Stanley Black & Decker (SWK) shares fell Wednesday as the power tool maker anticipates the Trump administration's tariffs negatively affecting its profits this year as it alters its supply chain and raises prices.
"In light of the current environment, we are accelerating adjustments to our supply chain and exploring all options as we seek to minimize the impact of tariffs on end users while balancing the need to protect our business and our ability to innovate for years to come," said CEO Donald Allan. "With that in mind, we implemented an initial price increase in April and notified our customers that further price action is required."
Tariffs Expected To Create 75-Cent EPS Hit
The maker of its namesake brands, along with DeWalt and Craftsman tools, said it currently projects that tariffs and the adjustments it makes in response will negatively affect full-year earnings per share (EPS) by 75 cents. The company expects its second price increase to go into effect at the start of the third quarter this summer.

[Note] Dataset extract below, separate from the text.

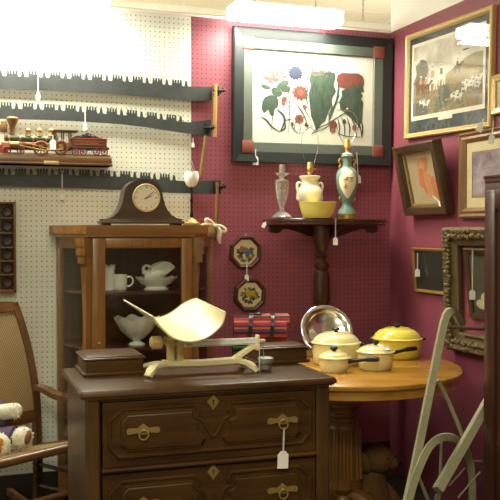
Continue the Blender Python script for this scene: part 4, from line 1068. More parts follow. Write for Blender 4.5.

"If the demand environment shifts, we expect to adjust our costs and inventory to protect earnings power and cash flow, while preserving our growth investments," said CFO Patrick Hallinan.
The tool manufacturer topped first-quarter estimates Wednesday, with its $3.74 billion in sales and adjusted EPS of 75 cents each landing above the analyst consensus compiled by Visible Alpha.
Stanley Black & Decker shares were down 4% in recent trading at $58.76 and have lost more than a quarter of their value since the start of the year.